Our commitment is to support Indigenous Peoples', traditional owners' and local communities’ calls to recognize their rights, stewardship and active participation in forest conservation and to create equitable, accessible mechanisms for them to engage with climate and conservation finance. 

 

We aim to create and harness innovative flows of climate finance that 1) recognize and invest in communities who protect and are striving to protect their lands and 2) support their long-term capacity to do so through territorial governance that will fill a gap in current climate finance efforts. Our vision is to create a platform and resource to support and scale this. 

Our collective expertise is already allowing us to build the infrastructure and relationships that connect consenting Indigenous Peoples, Traditional Owners and Local Communities (IPLC) to the resources they need to participate directly and effectively in long-term climate finance. Facilitating members of the Peoples Forests Partnership have already secured financing for a portfolio of community-based forest conservation projects that will deploy $2 billion in private investment and stop at least 200 million tonnes of deforestation emissions over the next ten years. 

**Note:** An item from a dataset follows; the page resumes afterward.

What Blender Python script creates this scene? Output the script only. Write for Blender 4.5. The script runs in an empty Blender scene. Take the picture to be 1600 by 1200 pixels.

We are committed to providing and collaborating on knowledge share processes for concrete guidance on credible resources available to IPLCs and other stakeholders, such as environmental market standards, criteria for direct engagement, best practices for Free Prior and Informed Consent (FPIC), project development and safeguard processes with IPLCs, and diverse sources of funding from our private and public sector members. This will include both performance and non-performance-based funding to IPLCs to support territorial governance, direct benefits to communities, and other finance options that align with IPLC values.